If a concrete strategy (brand portfolio realignment, reduced China dependency roadmap) is formally announced, upgrade the Geochajesi catalyst score and consider re-evaluation.
Exit Triggers
₩226,500 closing break → downside support based on Fibonacci 100% (₩355,500) disappears, consider reducing exposure
2Q 2026 shows widening beauty segment losses → structural turnaround failure signal, additional selling
A third CEO change occurs (e.g., early resignation) → governance risk materializes, full position review
China revenue share falls sharply further (e.g., -20%+ YoY) → Whoo brand recovery scenario collapses
When all 3 re-entry conditions are simultaneously met → re-evaluate Geochajesi then consider switching to a small exploratory position
Portfolio Weight Recommendation
Do Not Trade — maintain 0% allocation. Gangbangcheon Grade C (1/5 passed) + Geochajesi 6/20 provides no basis for new entry from any analytical angle. Existing holders should manage only the ₩226,500 support line — no adding to positions. Holding cash is recommended until all three re-entry conditions are simultaneously met.
Editor Note
LG H&H possesses genuine economies of scale as Korea's only integrated consumer goods conglomerate spanning beauty, household, and beverages — but that scale has failed to translate into real competitiveness, which is the core problem. The traditional large-cap beauty business model itself is being tested against emerging K-beauty brands like APR that have restructured around low-cost, high-margin models. The PBR 0.75x undervaluation looks appealing, but as long as two clear vetoes remain — four consecutive years of decline and all-negative K-PER scenarios — entering purely because it's 'cheap' is risky. The time to re-evaluate is when the new CEO's turnaround strategy becomes concrete and the beauty segment confirms a floor.
Financial Data
December fiscal year-end (calendar year = fiscal year). Consolidated basis. In KRW hundreds of millions (억원). Revenue peaked at ₩8.1T and operating income at ₩1.28T in 2021, followed by 4 consecutive years of decline.
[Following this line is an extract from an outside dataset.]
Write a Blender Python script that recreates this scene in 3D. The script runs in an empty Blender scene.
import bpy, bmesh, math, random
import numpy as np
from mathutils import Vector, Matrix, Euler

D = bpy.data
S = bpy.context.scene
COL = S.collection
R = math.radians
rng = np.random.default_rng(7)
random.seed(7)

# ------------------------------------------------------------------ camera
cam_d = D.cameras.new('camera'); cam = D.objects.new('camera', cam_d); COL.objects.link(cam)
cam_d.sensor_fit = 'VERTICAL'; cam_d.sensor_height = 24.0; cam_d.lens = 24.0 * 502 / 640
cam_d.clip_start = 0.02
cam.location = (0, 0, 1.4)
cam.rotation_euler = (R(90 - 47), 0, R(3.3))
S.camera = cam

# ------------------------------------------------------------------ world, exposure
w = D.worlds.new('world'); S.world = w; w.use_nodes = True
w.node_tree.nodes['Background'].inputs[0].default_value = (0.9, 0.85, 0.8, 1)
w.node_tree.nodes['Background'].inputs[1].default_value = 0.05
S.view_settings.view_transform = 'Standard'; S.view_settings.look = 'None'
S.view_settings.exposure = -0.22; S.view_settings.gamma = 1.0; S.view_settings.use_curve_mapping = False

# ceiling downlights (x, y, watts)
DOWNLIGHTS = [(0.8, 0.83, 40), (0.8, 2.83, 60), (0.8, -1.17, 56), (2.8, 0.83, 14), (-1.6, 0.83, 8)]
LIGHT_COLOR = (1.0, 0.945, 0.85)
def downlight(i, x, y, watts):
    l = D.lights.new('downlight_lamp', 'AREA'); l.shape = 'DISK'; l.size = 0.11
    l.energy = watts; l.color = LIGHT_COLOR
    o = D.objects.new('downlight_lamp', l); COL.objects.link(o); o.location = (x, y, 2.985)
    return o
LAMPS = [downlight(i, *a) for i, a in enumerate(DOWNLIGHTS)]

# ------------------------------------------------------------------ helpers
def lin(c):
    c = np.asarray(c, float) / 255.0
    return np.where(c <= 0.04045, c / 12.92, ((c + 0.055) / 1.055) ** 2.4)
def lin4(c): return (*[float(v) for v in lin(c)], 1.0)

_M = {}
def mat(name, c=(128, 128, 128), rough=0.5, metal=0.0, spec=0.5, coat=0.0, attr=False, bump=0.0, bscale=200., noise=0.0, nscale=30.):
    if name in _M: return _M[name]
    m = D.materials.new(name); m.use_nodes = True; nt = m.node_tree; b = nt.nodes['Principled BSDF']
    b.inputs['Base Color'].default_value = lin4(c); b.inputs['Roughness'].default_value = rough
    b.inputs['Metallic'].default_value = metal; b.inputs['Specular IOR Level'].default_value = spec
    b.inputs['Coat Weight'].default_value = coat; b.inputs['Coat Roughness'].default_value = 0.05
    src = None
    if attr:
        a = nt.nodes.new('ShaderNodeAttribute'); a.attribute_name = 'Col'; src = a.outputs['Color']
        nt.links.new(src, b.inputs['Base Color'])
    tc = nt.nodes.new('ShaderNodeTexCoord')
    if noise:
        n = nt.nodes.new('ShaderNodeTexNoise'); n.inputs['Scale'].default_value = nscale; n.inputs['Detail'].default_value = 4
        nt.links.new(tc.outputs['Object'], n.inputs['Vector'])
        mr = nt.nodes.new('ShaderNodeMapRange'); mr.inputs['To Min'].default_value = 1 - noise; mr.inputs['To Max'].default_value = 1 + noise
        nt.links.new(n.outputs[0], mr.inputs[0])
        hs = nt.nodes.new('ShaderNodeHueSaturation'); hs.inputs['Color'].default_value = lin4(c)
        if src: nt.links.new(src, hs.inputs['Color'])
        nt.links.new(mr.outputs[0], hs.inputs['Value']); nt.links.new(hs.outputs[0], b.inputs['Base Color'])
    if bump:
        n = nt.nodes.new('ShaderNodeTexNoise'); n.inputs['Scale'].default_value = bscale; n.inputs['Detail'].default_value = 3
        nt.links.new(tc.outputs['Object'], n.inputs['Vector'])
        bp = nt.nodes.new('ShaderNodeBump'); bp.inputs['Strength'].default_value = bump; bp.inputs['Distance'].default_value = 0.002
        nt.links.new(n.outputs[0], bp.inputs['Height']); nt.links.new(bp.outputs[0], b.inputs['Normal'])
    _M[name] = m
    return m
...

| Period | Revenue | Growth | Op. Income | Op. Margin |
|---|---|---|---|---|
| FY2022ROA 3.2% · ROE 4.4% · First sharp decline after the 2021 peak | 71,858억 | -11.2% | 7,111억 | 9.9% |
| FY2023ROA 2.0% · ROE 2.6% | 68,048억 | -5.3% | 4,870억 | 7.2% |
| FY2024ROA 2.6% · ROE 5.0% · Revenue flat, margin slightly down | 68,119억 | +0.1% | 4,590억 | 6.7% |
| FY2025EROA ~-1.3% · ROE ~-4.8% (est.) · Possible beauty-asset impairment impact | 63,555억 | -6.7% | 1,707억 | 2.7% |
GAAP vs Non-GAAP Note
The beauty segment carries a high share of intangible assets (brand rights, goodwill), creating elevated impairment risk during downturns. HDB and beverages are more tangible-asset-centric with relatively lower impairment risk. The FY2025E net loss estimate is a conservative scenario reflecting possible beauty-asset impairment.
Key Valuation Metrics
P/B Ratio
~0.75~0.8배
Undervaluation zone versus asset value
Revenue CAGR (2022–2025E)
-4.0%
3 consecutive years of decline
OPM Trend
9.9% → 2.7%
2022–2025E, 4 consecutive years of decline
Beauty Revenue Mix
42% → 37%
2024 → 2025 3Q
OPM vs. Peers
2.7% (최하위권)
APR 24% · Amorepacific 7.9% — bottom of peer group
K-PER All Scenarios
-22% ~ -63%
Conservative, base, and optimistic all negative
* GAAP basis. All figures are estimates based on public information and are not investment advice.